Sunday, July 01, 2012

Citation du 2 juillet 2012


L'univers est vrai pour nous tous et dissemblable pour chacun.
Marcel Proust – La Prisonnière
Voyez comme les choses sont simples quand on les pense, et compliquées quand on les dit.
C’est ainsi que Proust nous donne une intuition lumineuse de ce qui distingue la poésie de la science, intuition qui devient bien compliquée pour qui voudrait la développer. Car, c’est pour le poète que le monde varie tel un miroir, nous livrant un reflet toujours nouveau à chaque regard (= L'univers … dissemblable pour chacun), alors que la science dans sa prétention de le percer jusqu’à l’os nous livre du solidement immuable (= L'univers est vrai pour nous tous).
Reste le paradoxe : comment le monde peut-il être à la fois vrai pour tous et dissemblable pour chacun ? Car s’il est vrai pour tous, il doit bien l’être aussi pour chacun. Tel il est en vérité pour toi, tel il doit aussi l’être pour moi. Et ne disons pas que ce qui est vrai, c’est seulement ce que tous nous avons admis, que c’est donc une opinion commune – parce que la vérité scientifique s’impose comme l’irréfutable et non comme le probable.
On dirait peut-être plus simplement que la vérité pour la science, c’est ce que mesurent ses instrument, que la lumière de la lune, captée par les objectifs de ses lunettes, c’est une certaine fréquence.

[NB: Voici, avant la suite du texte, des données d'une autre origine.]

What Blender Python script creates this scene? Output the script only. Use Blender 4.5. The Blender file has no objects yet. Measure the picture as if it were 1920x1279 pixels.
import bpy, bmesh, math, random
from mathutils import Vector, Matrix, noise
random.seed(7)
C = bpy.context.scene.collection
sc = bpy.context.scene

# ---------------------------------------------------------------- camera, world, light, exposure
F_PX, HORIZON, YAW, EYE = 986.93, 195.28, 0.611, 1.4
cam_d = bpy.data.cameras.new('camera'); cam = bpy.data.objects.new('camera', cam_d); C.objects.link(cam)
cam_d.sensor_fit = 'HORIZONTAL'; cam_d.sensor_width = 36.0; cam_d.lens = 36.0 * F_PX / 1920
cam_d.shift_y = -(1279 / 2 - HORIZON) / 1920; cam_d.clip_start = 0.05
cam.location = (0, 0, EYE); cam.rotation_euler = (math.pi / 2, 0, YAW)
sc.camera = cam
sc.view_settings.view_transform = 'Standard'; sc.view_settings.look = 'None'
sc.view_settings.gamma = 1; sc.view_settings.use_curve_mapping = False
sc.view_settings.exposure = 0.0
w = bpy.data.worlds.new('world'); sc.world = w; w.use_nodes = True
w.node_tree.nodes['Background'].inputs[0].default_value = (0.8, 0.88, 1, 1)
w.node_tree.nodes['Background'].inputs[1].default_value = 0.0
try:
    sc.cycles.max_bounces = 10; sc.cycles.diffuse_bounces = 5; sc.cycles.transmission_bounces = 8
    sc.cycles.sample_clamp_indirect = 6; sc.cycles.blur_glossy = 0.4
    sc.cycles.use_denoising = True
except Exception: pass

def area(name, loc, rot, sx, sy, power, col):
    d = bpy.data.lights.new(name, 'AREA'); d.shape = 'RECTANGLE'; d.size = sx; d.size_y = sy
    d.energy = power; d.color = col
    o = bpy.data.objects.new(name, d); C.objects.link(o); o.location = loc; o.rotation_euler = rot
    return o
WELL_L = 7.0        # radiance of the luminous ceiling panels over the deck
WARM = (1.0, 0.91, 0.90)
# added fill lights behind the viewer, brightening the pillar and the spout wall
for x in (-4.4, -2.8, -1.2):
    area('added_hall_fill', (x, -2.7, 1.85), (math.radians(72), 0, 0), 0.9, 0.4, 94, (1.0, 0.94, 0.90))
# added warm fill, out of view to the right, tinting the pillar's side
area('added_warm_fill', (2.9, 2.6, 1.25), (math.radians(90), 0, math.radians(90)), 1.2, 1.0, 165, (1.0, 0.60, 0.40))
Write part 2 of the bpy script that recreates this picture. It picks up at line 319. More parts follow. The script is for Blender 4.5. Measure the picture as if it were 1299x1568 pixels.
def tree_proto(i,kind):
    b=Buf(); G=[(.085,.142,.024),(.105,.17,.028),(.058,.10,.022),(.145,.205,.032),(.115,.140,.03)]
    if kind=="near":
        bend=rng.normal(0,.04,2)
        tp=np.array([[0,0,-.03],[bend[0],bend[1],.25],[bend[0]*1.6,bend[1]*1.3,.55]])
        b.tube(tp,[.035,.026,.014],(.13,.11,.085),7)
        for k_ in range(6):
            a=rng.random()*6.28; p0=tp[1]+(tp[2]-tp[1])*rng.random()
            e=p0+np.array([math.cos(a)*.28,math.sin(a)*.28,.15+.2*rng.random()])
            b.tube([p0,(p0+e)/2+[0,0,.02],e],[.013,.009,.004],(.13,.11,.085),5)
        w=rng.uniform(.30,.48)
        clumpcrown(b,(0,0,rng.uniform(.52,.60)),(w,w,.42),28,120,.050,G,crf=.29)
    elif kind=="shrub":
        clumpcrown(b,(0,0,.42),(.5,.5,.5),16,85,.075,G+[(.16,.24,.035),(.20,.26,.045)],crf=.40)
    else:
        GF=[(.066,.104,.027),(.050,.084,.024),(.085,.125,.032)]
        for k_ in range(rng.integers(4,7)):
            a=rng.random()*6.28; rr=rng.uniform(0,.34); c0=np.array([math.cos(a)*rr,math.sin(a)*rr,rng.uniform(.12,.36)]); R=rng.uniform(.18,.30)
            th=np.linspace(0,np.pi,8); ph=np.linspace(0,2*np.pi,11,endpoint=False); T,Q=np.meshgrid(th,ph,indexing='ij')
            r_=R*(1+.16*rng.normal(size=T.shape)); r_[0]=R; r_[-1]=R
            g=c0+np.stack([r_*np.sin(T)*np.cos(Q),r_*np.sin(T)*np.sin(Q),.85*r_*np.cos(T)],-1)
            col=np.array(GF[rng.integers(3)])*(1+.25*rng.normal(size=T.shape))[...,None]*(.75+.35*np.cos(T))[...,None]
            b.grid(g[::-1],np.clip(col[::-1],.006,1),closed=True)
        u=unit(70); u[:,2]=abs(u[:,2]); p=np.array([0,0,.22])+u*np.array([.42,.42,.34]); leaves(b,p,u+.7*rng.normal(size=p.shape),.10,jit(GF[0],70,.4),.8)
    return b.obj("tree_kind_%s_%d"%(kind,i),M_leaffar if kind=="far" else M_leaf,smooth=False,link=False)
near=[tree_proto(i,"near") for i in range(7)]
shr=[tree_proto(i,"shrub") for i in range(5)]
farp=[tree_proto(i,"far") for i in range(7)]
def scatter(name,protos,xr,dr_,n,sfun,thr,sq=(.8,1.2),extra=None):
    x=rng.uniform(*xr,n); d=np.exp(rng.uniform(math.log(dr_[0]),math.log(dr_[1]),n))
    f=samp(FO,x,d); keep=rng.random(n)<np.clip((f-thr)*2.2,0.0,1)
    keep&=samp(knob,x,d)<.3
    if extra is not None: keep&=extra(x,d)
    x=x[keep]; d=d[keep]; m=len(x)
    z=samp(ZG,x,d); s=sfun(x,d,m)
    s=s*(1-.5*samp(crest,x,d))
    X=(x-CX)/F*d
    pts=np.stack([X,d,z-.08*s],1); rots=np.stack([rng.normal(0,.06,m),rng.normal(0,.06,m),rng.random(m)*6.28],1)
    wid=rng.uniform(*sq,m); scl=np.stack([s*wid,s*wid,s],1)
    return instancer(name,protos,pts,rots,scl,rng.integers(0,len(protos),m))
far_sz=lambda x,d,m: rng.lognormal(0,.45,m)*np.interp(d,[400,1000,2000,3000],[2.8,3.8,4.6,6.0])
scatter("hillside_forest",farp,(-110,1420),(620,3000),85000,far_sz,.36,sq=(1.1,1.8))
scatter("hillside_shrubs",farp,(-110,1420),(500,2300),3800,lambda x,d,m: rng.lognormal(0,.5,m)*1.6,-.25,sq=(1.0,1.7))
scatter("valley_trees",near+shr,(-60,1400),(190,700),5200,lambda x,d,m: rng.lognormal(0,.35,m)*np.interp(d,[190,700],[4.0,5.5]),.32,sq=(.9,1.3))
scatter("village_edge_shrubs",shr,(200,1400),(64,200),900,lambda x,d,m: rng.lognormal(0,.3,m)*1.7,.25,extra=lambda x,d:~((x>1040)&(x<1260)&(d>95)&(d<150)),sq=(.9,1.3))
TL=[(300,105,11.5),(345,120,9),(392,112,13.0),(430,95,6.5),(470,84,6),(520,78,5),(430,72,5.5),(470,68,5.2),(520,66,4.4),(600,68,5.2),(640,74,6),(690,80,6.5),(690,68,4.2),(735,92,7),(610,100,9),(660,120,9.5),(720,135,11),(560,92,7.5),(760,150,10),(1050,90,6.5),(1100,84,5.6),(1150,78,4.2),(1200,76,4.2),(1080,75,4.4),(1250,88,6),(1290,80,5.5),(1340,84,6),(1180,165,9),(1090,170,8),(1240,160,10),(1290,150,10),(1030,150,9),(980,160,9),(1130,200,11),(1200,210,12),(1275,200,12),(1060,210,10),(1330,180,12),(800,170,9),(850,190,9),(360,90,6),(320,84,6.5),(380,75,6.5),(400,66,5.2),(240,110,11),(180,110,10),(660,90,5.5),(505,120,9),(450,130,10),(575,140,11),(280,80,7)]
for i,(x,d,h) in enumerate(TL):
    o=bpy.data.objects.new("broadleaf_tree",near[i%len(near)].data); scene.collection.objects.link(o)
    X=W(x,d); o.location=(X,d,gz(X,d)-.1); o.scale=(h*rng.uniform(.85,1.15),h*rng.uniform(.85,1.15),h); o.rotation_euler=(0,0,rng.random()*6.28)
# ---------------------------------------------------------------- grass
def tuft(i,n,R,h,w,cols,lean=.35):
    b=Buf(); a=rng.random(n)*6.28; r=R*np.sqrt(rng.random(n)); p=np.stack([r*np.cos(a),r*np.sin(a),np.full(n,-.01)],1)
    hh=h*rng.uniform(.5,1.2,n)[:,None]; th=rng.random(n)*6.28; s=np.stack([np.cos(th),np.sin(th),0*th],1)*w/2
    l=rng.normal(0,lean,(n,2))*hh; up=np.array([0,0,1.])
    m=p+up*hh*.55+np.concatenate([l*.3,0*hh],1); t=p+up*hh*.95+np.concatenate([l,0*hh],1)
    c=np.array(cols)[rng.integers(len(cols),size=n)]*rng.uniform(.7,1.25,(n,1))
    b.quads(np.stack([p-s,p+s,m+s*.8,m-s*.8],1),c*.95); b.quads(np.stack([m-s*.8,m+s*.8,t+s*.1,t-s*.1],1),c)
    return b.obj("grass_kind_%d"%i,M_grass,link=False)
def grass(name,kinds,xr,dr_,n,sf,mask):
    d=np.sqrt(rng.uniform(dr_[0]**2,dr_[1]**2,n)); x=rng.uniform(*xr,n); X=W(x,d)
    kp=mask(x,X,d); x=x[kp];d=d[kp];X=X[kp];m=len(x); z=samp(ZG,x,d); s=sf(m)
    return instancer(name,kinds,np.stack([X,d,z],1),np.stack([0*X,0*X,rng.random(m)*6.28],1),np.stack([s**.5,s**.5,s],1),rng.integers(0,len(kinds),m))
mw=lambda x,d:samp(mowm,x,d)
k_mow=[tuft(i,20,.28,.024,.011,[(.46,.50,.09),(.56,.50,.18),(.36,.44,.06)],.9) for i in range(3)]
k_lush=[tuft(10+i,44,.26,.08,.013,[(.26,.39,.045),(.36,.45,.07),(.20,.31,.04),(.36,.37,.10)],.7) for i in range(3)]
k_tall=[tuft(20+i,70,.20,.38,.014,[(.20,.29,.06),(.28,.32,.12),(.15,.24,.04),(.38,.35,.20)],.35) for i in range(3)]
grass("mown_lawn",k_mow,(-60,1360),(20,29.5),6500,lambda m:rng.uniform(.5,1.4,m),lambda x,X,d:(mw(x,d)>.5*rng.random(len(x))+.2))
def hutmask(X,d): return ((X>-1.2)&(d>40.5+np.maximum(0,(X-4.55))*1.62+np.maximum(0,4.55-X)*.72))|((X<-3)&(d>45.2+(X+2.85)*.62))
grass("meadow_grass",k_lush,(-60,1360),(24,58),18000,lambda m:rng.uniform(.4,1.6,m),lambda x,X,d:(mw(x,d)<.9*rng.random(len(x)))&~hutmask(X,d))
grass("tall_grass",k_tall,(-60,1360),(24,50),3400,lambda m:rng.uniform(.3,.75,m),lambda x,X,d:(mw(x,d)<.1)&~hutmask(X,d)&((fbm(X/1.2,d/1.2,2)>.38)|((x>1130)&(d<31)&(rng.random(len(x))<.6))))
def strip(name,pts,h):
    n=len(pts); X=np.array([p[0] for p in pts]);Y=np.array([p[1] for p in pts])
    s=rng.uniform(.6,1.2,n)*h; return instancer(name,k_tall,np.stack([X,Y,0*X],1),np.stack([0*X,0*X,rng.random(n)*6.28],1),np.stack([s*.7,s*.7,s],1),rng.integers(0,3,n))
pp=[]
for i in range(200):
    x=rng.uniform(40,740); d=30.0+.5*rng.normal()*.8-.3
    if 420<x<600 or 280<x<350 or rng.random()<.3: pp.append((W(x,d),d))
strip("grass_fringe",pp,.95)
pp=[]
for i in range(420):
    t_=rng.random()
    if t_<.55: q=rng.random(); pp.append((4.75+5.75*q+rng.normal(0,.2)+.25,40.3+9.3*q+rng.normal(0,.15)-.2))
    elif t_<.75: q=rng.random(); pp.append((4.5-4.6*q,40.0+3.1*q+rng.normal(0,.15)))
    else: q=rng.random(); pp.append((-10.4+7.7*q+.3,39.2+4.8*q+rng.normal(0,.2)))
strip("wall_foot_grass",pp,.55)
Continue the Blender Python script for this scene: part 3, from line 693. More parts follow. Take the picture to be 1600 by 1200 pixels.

Par contre, pour le poète – et donc aussi pour chacun d’entre nous, la lumière de la lune, c’est quelque chose entre l’argenté et le cendré, c’est une blancheur blafarde ou parfois un reflet cuivré, c’est…
Arrêtons, parce qu’on n’est pas prêt d’en avoir fini : cela change non seulement selon les individus, mais aussi selon les jours, voire même selon les heures et les instants.
Disons plus simplement que la lune, c’est ce qui fait chanter les Pierrots.